No matter what installation fails

G

Guest

All I have hooked up is Video, HD, Optical drive, Floppy, Keyboard and
Mouse. ALL other devices are unhooked including USB. I had a friend running
Vista try installing using my HD and Video card in their computer and it
works fine. I tried brand new RAM, I even bought new Monitor that was
certified for Windows Vista, (gave me an excuse to upgrade to widescreen lol)
but it still didn't install..

So I know HD, Video, RAM, and Monitor are good and I still get the same
result.

I start installing Windows Vista Ultimate (full version), then it does its
first restart. Next I see on my screen Windows Vista is going to start for
the first time, I wait a minute or two then I get a blue screen for two
seconds indicating that the device driver gets stuck in an infinite loop,
usually being a problem with the driver itself or with the device driver
programming the hardware incorrectly. The technical infromation reads "stop:
(0x848da7e8, 0x0000000, 0x00000000, 0x00000000)" The computer restarts and I
have the option to go into Safe Mode, Start Normal etc. It doesn't matter
which one I choose, I get the blue screen each time.
What more can I try to make this work.

My System
ASUS P4P800 motherboard
478 Chipset
3.0 GHz
1 GB Ram
ATI Radeon X1600 video
Western Digital 250 Gig IDE HD
Floppy
 
C

Chad Harris

If it installed in your friend's PC but not yours, I would check your bios
settings, and uninstall each peace of hdw one by one.
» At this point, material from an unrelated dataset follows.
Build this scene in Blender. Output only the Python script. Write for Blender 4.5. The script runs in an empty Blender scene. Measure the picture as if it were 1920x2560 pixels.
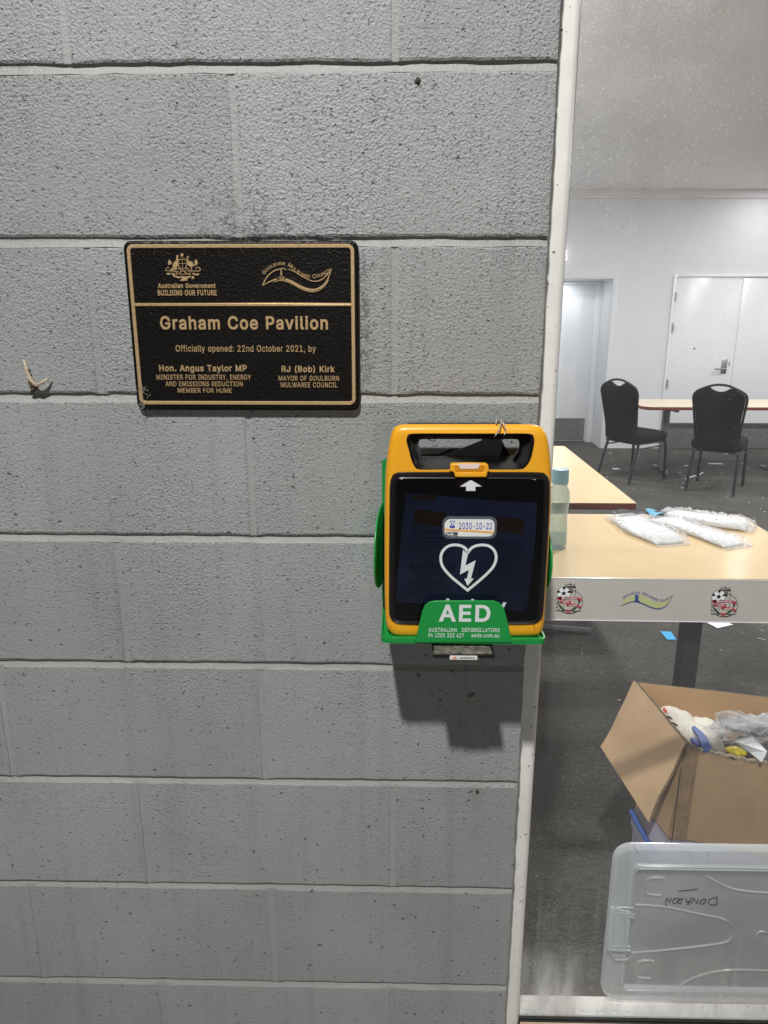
import bpy, bmesh, math, random
from mathutils import Vector, Matrix
from mathutils.geometry import tessellate_polygon
random.seed(7)
S = bpy.context.scene
COL = S.collection
PI = math.pi
R = math.radians

# ------------------------------------------------------------------ camera
CAM = Vector((0.00687, -0.99322, -0.29206)); YAW, PITCH, FOC = -0.02073, 0.26372, 1822.19
FW = Vector((math.sin(YAW)*math.cos(PITCH), math.cos(YAW)*math.cos(PITCH), -math.sin(PITCH)))
RT = Vector((math.cos(YAW), -math.sin(YAW), 0)); UP = RT.cross(FW)
cd = bpy.data.cameras.new('camera'); cam = bpy.data.objects.new('camera', cd); COL.objects.link(cam)
cam.matrix_world = Matrix(((RT.x, UP.x, -FW.x, CAM.x), (RT.y, UP.y, -FW.y, CAM.y), (RT.z, UP.z, -FW.z, CAM.z), (0, 0, 0, 1)))
cd.sensor_fit = 'VERTICAL'; cd.sensor_height = 24; cd.lens = 24*FOC/2560
cd.clip_start = 0.05; cd.clip_end = 200
S.camera = cam

def at(u, v, y):            # a point seen in the photograph, on the plane y
    d = FW + RT*((u-960)/FOC) - UP*((v-1280)/FOC)
    return CAM + d*((y-CAM.y)/d.y)
def az(u, v, z):            # the same on the level z
    d = FW + RT*((u-960)/FOC) - UP*((v-1280)/FOC)
    return CAM + d*((z-CAM.z)/d.z)

# ------------------------------------------------------------------ world and lamps (night; the pavilion's own lamps and an added door fill)
w = bpy.data.worlds.new('World'); S.world = w; w.use_nodes = True
bg = w.node_tree.nodes['Background']; bg.inputs[0].default_value = (0.55, 0.62, 0.75, 1); bg.inputs[1].default_value = 0.05
S.view_settings.view_transform = 'Standard'; S.view_settings.look = 'None'; S.view_settings.gamma = 1
S.view_settings.exposure = 0.0
S.cycles.transparent_max_bounces = 48; S.cycles.max_bounces = 12

def area(name, loc, target, size, power, col=(1, .97, .93), shape='DISK', spread=180):
    l = bpy.data.lights.new(name, 'AREA'); l.shape = shape; l.size = size; l.energy = power; l.color = col; l.spread = R(spread)
    o = bpy.data.objects.new(name, l); COL.objects.link(o); o.location = loc
    o.rotation_euler = (Vector(target)-Vector(loc)).to_track_quat('-Z', 'Y').to_euler(); return o
area('canopy_lamp', (-0.46, -2.3, 2.50), (0, 0, -.45), .15, 166, (1, .985, .95))
area('door_fill', (1.95, 7.97, .085), (1.95, 8.0, -2), .30, 2.0, (.93, .97, 1))  # added fill light to brighten the recessed door, no known fitting there
area('far_lamp', (2.55, -11.6, .66), (0, 0, -.4), .26, 70, (1, .97, .92))
for i, (x, y, p) in enumerate([(4.03, 7.27, 5), (4.1, 5.9, 29), (1.3, 5.6, 44), (-1.6, 6.4, 24), (4.05, 4.6, 40), (1.2, 3.8, 36), (-1.6, 4.0, 24), (4.05, 2.6, 40), (1.25, 2.35, 34), (-1.6, 1.9, 22), (6.7, 6.6, 26), (6.7, 4.4, 28), (6.7, 2.0, 26)]):
    area('downlight', (x, y, 1.035), (x, y, 0), .16, p, (1, .985, .97))

# ------------------------------------------------------------------ materials
def new_mat(name):
    m = bpy.data.materials.new(name); m.use_nodes = True; return m, m.node_tree.nodes, m.node_tree.links
def setin(n, k, v):
    if k in n.inputs: n.inputs[k].default_value = v
def math_n(N, L, op, a, b=None, c=None):
    n = N.new('ShaderNodeMath'); n.operation = op
    for i, x in enumerate((a, b, c)):
        if x is None: continue
        if hasattr(x, 'links'): L.new(x, n.inputs[i])
        else: n.inputs[i].default_value = x
    return n.outputs[0]
def noise_n(N, L, vec, scale, detail=3, rough=.5):
    n = N.new('ShaderNodeTexNoise'); n.inputs['Scale'].default_value = scale; n.inputs['Detail'].default_value = detail
    n.inputs['Roughness'].default_value = rough; L.new(vec, n.inputs['Vector']); return n.outputs['Fac']
def mr_n(N, L, v, a, b, c=0., d=1.):
    n = N.new('ShaderNodeMapRange'); n.inputs[1].default_value = a; n.inputs[2].default_value = b
    n.inputs[3].default_value = c; n.inputs[4].default_value = d; L.new(v, n.inputs[0]); return n.outputs[0]
def map_n(N, L, vec, scale, rot=(0, 0, 0)):
    n = N.new('ShaderNodeMapping'); n.inputs['Scale'].default_value = scale; n.inputs['Rotation'].default_value = rot
    L.new(vec, n.inputs['Vector']); return n.outputs[0]

def mat(name, col, rough=.5, metal=0., bump=None, var=None, spec=.5, coat=0, emit=None, alpha=1., trans=0.):
    """bump = (scale, strength, distance); var = (scale, amount) brightness variation; world-space noise"""
    m, N, L = new_mat(name); p = N['Principled BSDF']
    setin(p, 'Base Color', (*col, 1)); setin(p, 'Roughness', rough); setin(p, 'Metallic', metal)
    setin(p, 'Specular IOR Level', spec); setin(p, 'Coat Weight', coat); setin(p, 'Coat Roughness', .08); setin(p, 'Alpha', alpha)
    setin(p, 'Transmission Weight', trans)
    if emit: setin(p, 'Emission Color', (*emit[0], 1)); setin(p, 'Emission Strength', emit[1])
    g = N.new('ShaderNodeNewGeometry')
    if var:
        n = N.new('ShaderNodeTexNoise'); n.inputs['Scale'].default_value = var[0]; n.inputs['Detail'].default_value = 5; n.inputs['Roughness'].default_value = .65
        L.new(g.outputs['Position'], n.inputs['Vector'])
        mr = N.new('ShaderNodeMapRange'); mr.inputs[1].default_value = .3; mr.inputs[2].default_value = .7
        mr.inputs[3].default_value = 1-var[1]; mr.inputs[4].default_value = 1+var[1]*.5; L.new(n.outputs['Fac'], mr.inputs[0])
        h = N.new('ShaderNodeMix'); h.data_type = 'RGBA'; h.blend_type = 'MULTIPLY'; h.inputs[0].default_value = 1
        h.inputs[6].default_value = (*col, 1); c = N.new('ShaderNodeCombineColor')
        for k in range(3): L.new(mr.outputs[0], c.inputs[k])
        L.new(c.outputs[0], h.inputs[7]); L.new(h.outputs[2], p.inputs['Base Color'])
    if name == 'white_window_frame':
        sp = mr_n(N, L, noise_n(N, L, g.outputs['Position'], 130, 1), .735, .75, 0., .85); dm = N.new('ShaderNodeMix'); dm.data_type = 'RGBA'
        L.new(sp, dm.inputs[0]); L.new(h.outputs[2], dm.inputs[6]); dm.inputs[7].default_value = (.12, .07, .03, 1); L.new(dm.outputs[2], p.inputs['Base Color'])
    if bump:
        n = N.new('ShaderNodeTexNoise'); n.inputs['Scale'].default_value = bump[0]; n.inputs['Detail'].default_value = 4
        L.new(g.outputs['Position'], n.inputs['Vector']); b = N.new('ShaderNodeBump')
        b.inputs['Strength'].default_value = bump[1]; b.inputs['Distance'].default_value = bump[2]
        L.new(n.outputs['Fac'], b.inputs['Height']); L.new(b.outputs[0], p.inputs['Normal'])
    return m

def block_paint(name, col, pits, rel=1.):
    m, N, L = new_mat(name); p = N['Principled BSDF']; g = N.new('ShaderNodeNewGeometry').outputs['Position']
    zone = mr_n(N, L, noise_n(N, L, g, 5.0, 2), .38, .66, .55, 1.2)             # rougher and smoother zones of the painted face
    sx = N.new('ShaderNodeSeparateXYZ'); L.new(g, sx.inputs[0])
    zone = math_n(N, L, 'MULTIPLY', zone, mr_n(N, L, sx.outputs[2], -1.25, -.3, .30, 1.0))   # thicker, smoother paint on the lower courses
    fine = noise_n(N, L, g, 300, 2, .5)
    gm = map_n(N, L, g, (1, 1, 1.25))
    mid = noise_n(N, L, gm, 210, 1, .5)
    pit = mr_n(N, L, mid, .27, .37, 1., 0.)                                        # 1 inside a pit
    pit2 = mr_n(N, L, noise_n(N, L, gm, 95, 2, .55), .27, .33, 1., 0.)             # rarer, larger holes
    hgt = math_n(N, L, 'MULTIPLY', math_n(N, L, 'MULTIPLY', math_n(N, L, 'ADD', fine, math_n(N, L, 'MULTIPLY', noise_n(N, L, g, 120, 2, .5), .5)), .68), zone)
    hgt = math_n(N, L, 'SUBTRACT', hgt, math_n(N, L, 'MULTIPLY', math_n(N, L, 'MULTIPLY', pit, .42*pits), zone))
    hgt = math_n(N, L, 'SUBTRACT', hgt, math_n(N, L, 'MULTIPLY', pit2, .5*pits))
    b = N.new('ShaderNodeBump'); b.inputs['Strength'].default_value = 1; b.inputs['Distance'].default_value = .0034*rel
    L.new(hgt, b.inputs['Height']); L.new(b.outputs[0], p.inputs['Normal'])
    # colour: broad unevenness, dirt caught in the deep holes, vertical streaks of grime
    br = math_n(N, L, 'MULTIPLY', mr_n(N, L, noise_n(N, L, g, 3.2, 5, .6), .3, .7, .88, 1.07), mr_n(N, L, noise_n(N, L, g, 17, 4, .65), .60, .78, 1., .84))
    st = mr_n(N, L, noise_n(N, L, map_n(N, L, g, (38, 1, 1.6)), 1, 4), .52, .8, 1., .86)
    dirt = mr_n(N, L, math_n(N, L, 'MULTIPLY', math_n(N, L, 'ADD', math_n(N, L, 'MULTIPLY', pit, .45), pit2), pits), 0, 1, 1, .45)
    sp = mr_n(N, L, noise_n(N, L, g, 300, 1), .72, .76, 1., .6)
    oi = N.new('ShaderNodeObjectInfo'); f = math_n(N, L, 'MULTIPLY', math_n(N, L, 'MULTIPLY', br, st), math_n(N, L, 'MULTIPLY', dirt, sp))
    f = math_n(N, L, 'MULTIPLY', f, mr_n(N, L, oi.outputs['Random'], 0, 1, .93, 1.03))
    v = N.new('ShaderNodeVectorMath'); v.operation = 'SCALE'; v.inputs[0].default_value = col; L.new(f, v.inputs['Scale'])
    L.new(v.outputs[0], p.inputs['Base Color']); p.inputs['Roughness'].default_value = .52; setin(p, 'Specular IOR Level', .42)
    return m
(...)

None of the other
hardware you have hooked up *should make any difference, but the only way
you'll know is to try.

CH
 
G

Guest

I looked for an updated BIOS, the most recent is a couple years old. I
figured it would have to be more recent if it was for Vista. I have never
updated a BIOS before so I'm a little concerned about doing it. Can I mess up
my computer bad?
 
J

JW

Just follow the instructions on the Vendor's Web site very closely. Some
MOBO vendors give you more than one option on how to update and you want to
pick and download the version that runs completely automatically. Then when
you run it you have to wait till it says is complete done because if you
stop it in the middle you can have major problems.
Nowadays most vendors MOBO BIOS update instructions tell you what you have
to do in order to recover if it does fail in the middle.